--- Material provided ---

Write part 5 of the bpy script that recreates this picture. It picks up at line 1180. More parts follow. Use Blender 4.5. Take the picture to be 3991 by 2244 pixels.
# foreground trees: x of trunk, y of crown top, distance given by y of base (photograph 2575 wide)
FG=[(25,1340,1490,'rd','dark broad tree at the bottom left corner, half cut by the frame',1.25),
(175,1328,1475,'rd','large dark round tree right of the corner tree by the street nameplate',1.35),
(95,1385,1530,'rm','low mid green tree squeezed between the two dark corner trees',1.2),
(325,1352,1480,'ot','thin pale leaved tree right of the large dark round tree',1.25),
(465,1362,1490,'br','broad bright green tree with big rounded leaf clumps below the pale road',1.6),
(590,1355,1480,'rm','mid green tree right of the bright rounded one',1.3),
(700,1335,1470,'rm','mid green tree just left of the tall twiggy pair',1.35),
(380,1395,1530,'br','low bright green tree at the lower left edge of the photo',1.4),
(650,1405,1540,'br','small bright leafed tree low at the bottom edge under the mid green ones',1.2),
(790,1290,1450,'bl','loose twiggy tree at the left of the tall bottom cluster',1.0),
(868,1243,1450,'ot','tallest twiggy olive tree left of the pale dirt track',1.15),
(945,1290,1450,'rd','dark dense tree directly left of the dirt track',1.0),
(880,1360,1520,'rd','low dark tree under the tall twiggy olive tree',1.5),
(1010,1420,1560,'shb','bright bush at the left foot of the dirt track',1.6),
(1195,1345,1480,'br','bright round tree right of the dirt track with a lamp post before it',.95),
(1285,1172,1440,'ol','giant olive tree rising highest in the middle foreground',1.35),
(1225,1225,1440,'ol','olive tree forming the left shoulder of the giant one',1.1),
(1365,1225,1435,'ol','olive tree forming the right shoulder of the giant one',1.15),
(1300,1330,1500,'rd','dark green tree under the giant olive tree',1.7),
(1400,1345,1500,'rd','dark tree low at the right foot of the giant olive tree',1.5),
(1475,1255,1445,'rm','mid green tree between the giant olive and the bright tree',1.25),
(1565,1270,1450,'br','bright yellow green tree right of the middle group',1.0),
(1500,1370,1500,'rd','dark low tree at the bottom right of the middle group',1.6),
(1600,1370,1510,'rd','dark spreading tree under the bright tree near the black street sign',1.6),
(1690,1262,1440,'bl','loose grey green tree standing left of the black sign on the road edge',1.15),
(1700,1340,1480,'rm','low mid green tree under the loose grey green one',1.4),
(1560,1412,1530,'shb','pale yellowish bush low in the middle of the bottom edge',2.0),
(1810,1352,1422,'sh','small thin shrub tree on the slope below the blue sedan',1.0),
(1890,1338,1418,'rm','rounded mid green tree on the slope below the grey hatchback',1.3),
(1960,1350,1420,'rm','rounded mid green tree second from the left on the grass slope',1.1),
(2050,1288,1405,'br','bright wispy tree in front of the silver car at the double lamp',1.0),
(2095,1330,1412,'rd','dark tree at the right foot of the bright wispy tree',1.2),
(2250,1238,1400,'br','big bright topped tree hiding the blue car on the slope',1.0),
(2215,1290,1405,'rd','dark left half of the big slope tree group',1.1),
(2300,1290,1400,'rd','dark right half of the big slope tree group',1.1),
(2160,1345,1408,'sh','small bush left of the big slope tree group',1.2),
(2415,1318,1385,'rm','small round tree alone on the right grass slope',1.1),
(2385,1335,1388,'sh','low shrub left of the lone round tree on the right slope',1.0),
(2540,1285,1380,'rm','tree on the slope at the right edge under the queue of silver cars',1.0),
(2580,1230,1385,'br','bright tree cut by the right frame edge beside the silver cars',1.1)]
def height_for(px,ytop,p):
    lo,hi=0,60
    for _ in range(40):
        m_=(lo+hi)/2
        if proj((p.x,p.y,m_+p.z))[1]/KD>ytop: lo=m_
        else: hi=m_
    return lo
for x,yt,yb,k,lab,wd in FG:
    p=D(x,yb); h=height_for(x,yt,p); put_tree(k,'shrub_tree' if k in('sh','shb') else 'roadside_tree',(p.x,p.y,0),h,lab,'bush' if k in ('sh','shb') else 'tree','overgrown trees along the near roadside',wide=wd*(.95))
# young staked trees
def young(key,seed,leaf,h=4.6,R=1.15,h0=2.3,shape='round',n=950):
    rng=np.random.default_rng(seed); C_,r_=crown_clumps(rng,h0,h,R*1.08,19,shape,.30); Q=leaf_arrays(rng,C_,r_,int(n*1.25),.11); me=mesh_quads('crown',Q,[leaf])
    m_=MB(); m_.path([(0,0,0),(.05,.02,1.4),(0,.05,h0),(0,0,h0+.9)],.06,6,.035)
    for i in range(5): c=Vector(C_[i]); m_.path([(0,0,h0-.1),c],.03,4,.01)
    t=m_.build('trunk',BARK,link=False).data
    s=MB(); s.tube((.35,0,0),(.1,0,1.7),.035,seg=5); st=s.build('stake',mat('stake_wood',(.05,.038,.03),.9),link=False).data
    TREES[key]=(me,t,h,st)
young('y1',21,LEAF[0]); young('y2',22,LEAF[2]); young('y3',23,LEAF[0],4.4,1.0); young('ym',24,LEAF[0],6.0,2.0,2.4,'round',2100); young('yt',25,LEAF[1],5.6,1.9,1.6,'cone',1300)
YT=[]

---

Return all of the data precisely as it appears.

→ Task solution
Write part 5 of the bpy script that recreates this picture. It picks up at line 1180. More parts follow. Use Blender 4.5. Take the picture to be 3991 by 2244 pixels.
# foreground trees: x of trunk, y of crown top, distance given by y of base (photograph 2575 wide)
FG=[(25,1340,1490,'rd','dark broad tree at the bottom left corner, half cut by the frame',1.25),
(175,1328,1475,'rd','large dark round tree right of the corner tree by the street nameplate',1.35),
(95,1385,1530,'rm','low mid green tree squeezed between the two dark corner trees',1.2),
(325,1352,1480,'ot','thin pale leaved tree right of the large dark round tree',1.25),
(465,1362,1490,'br','broad bright green tree with big rounded leaf clumps below the pale road',1.6),
(590,1355,1480,'rm','mid green tree right of the bright rounded one',1.3),
(700,1335,1470,'rm','mid green tree just left of the tall twiggy pair',1.35),
(380,1395,1530,'br','low bright green tree at the lower left edge of the photo',1.4),
(650,1405,1540,'br','small bright leafed tree low at the bottom edge under the mid green ones',1.2),
(790,1290,1450,'bl','loose twiggy tree at the left of the tall bottom cluster',1.0),
(868,1243,1450,'ot','tallest twiggy olive tree left of the pale dirt track',1.15),
(945,1290,1450,'rd','dark dense tree directly left of the dirt track',1.0),
(880,1360,1520,'rd','low dark tree under the tall twiggy olive tree',1.5),
(1010,1420,1560,'shb','bright bush at the left foot of the dirt track',1.6),
(1195,1345,1480,'br','bright round tree right of the dirt track with a lamp post before it',.95),
(1285,1172,1440,'ol','giant olive tree rising highest in the middle foreground',1.35),
(1225,1225,1440,'ol','olive tree forming the left shoulder of the giant one',1.1),
(1365,1225,1435,'ol','olive tree forming the right shoulder of the giant one',1.15),
(1300,1330,1500,'rd','dark green tree under the giant olive tree',1.7),
(1400,1345,1500,'rd','dark tree low at the right foot of the giant olive tree',1.5),
(1475,1255,1445,'rm','mid green tree between the giant olive and the bright tree',1.25),
(1565,1270,1450,'br','bright yellow green tree right of the middle group',1.0),
(1500,1370,1500,'rd','dark low tree at the bottom right of the middle group',1.6),
(1600,1370,1510,'rd','dark spreading tree under the bright tree near the black street sign',1.6),
(1690,1262,1440,'bl','loose grey green tree standing left of the black sign on the road edge',1.15),
(1700,1340,1480,'rm','low mid green tree under the loose grey green one',1.4),
(1560,1412,1530,'shb','pale yellowish bush low in the middle of the bottom edge',2.0),
(1810,1352,1422,'sh','small thin shrub tree on the slope below the blue sedan',1.0),
(1890,1338,1418,'rm','rounded mid green tree on the slope below the grey hatchback',1.3),
(1960,1350,1420,'rm','rounded mid green tree second from the left on the grass slope',1.1),
(2050,1288,1405,'br','bright wispy tree in front of the silver car at the double lamp',1.0),
(2095,1330,1412,'rd','dark tree at the right foot of the bright wispy tree',1.2),
(2250,1238,1400,'br','big bright topped tree hiding the blue car on the slope',1.0),
(2215,1290,1405,'rd','dark left half of the big slope tree group',1.1),
(2300,1290,1400,'rd','dark right half of the big slope tree group',1.1),
(2160,1345,1408,'sh','small bush left of the big slope tree group',1.2),
(2415,1318,1385,'rm','small round tree alone on the right grass slope',1.1),
(2385,1335,1388,'sh','low shrub left of the lone round tree on the right slope',1.0),
(2540,1285,1380,'rm','tree on the slope at the right edge under the queue of silver cars',1.0),
(2580,1230,1385,'br','bright tree cut by the right frame edge beside the silver cars',1.1)]
def height_for(px,ytop,p):
    lo,hi=0,60
    for _ in range(40):
        m_=(lo+hi)/2
        if proj((p.x,p.y,m_+p.z))[1]/KD>ytop: lo=m_
        else: hi=m_
    return lo
for x,yt,yb,k,lab,wd in FG:
    p=D(x,yb); h=height_for(x,yt,p); put_tree(k,'shrub_tree' if k in('sh','shb') else 'roadside_tree',(p.x,p.y,0),h,lab,'bush' if k in ('sh','shb') else 'tree','overgrown trees along the near roadside',wide=wd*(.95))
# young staked trees
def young(key,seed,leaf,h=4.6,R=1.15,h0=2.3,shape='round',n=950):
    rng=np.random.default_rng(seed); C_,r_=crown_clumps(rng,h0,h,R*1.08,19,shape,.30); Q=leaf_arrays(rng,C_,r_,int(n*1.25),.11); me=mesh_quads('crown',Q,[leaf])
    m_=MB(); m_.path([(0,0,0),(.05,.02,1.4),(0,.05,h0),(0,0,h0+.9)],.06,6,.035)
    for i in range(5): c=Vector(C_[i]); m_.path([(0,0,h0-.1),c],.03,4,.01)
    t=m_.build('trunk',BARK,link=False).data
    s=MB(); s.tube((.35,0,0),(.1,0,1.7),.035,seg=5); st=s.build('stake',mat('stake_wood',(.05,.038,.03),.9),link=False).data
    TREES[key]=(me,t,h,st)
young('y1',21,LEAF[0]); young('y2',22,LEAF[2]); young('y3',23,LEAF[0],4.4,1.0); young('ym',24,LEAF[0],6.0,2.0,2.4,'round',2100); young('yt',25,LEAF[1],5.6,1.9,1.6,'cone',1300)
YT=[]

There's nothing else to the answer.